Vor dem Hintergrund der drohenden US-Konjunkturverlangsamung oder gar einer Rezession zeigt sich Russland äusserst stark und könnte als eine der wenigen Volkswirtschaften ein ähnliches BIP-Wachstum wie 2007 (+8,1%) erreichen. Der Hauptantrieb für dieses Wachstum dürfte von höheren öffentlichen Infrastrukturausgaben ausgehen. Für die Investitionsausgaben wird in den drei Jahren bis 2009 praktisch mit einer Verdoppelung von USD 240 Mrd. auf USD 420 Mrd. gerechnet. Von Kapitalinvestitionen betroffene Sektoren dürften einen Boom erleben. Dazu gehören die untereinander verbundenen Kohlen- und Stahlbranchen, Rohre und Zement. Evraz und Mechel beispielsweise sind stark im Kohlegeschäft tätig. Beim Inlandskonsum der Haushalte weisen die Regionen ein stärkeres Wachstum auf, weil der von den grossen Wirtschaftszentren ausgehende Wohlstand allmählich die Regionen erreicht. Davon dürften insbesondere die Branchen Telekom, Einzelhandelsketten, Nahrungsmittel und Banken profitieren.

Neue Trends im Immobilienbereich

Anlagen in Immobilien, die ebenfalls auf die Regionen übergreifen, nehmen weiter zu. Angesichts des grossen russischen Leistungsbilanzüberschusses und anhaltend hoher Energie- und Rohstoffpreise wird der gegenüber dem Dollar feste Rubel als unterbewertet beurteilt und zieht Geldströme für Immobilieninvestitionen an. Die unternehmerische Tätigkeit in Landwirtschaft und Maschinenbau, die zwar schwer zugängliche Sektoren bleiben, beginnt ebenfalls Erträge abzuwerfen.

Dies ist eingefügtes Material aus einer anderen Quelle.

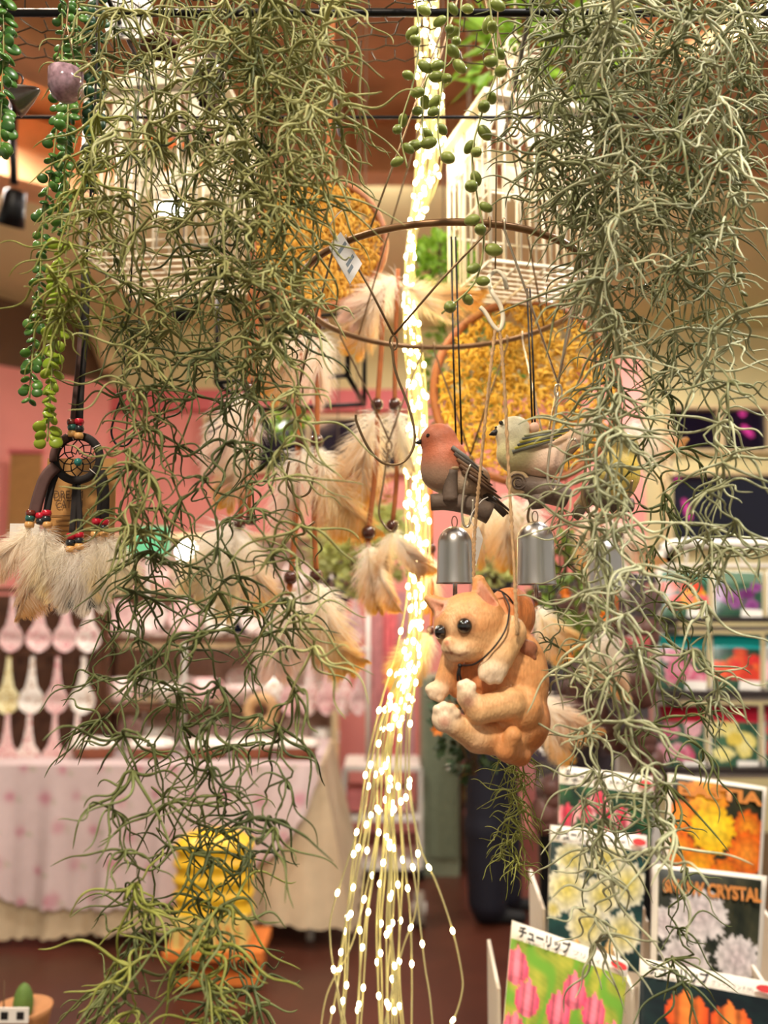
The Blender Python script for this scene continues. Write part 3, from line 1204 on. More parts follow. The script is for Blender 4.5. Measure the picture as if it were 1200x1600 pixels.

Der Markt gilt als unterbewertet

2007 wies Russland unter den BRIC-Märkten die schlechtesten Ergebnisse aus, da die Ölpreise zu Jahresende nachgaben, Ungewissheit über die Nachfolge Putins herrschte und zahlreiche Börseneinführungen im Gange waren. Auf KGV-Basis fielen die Bewertungen auf historische Tiefs. Damit wurde Russland mit Kursen, die zwischen dem 10- und 11-fachen der erwarteten Gewinne liegen, weltweit zu einem der preiswertesten Schwellenmärkte. Bedeuten eine US-Rezession oder die anhaltende Kreditkrise für Russland ein Risiko? Erstens ist der Einfluss des US-Konsums auf Russland – anders als auf China – äusserst gering. Zweitens besteht kaum ein Zusammenhang zwischen den russischen Kreditmärkten und strukturierten Finanzprodukten. Russland riskiert in Tat und Wahrheit einen Liquiditätsüberschuss, da das Land wegen der unterbewerteten Landeswährung massiv Kapital anzieht, was zu inflationärem Druck und Wertsteigerungen führt, wie dies in den übrigen BRIC-Staaten (Brasilien, Indien und China) im Jahr 2007 der Fall war.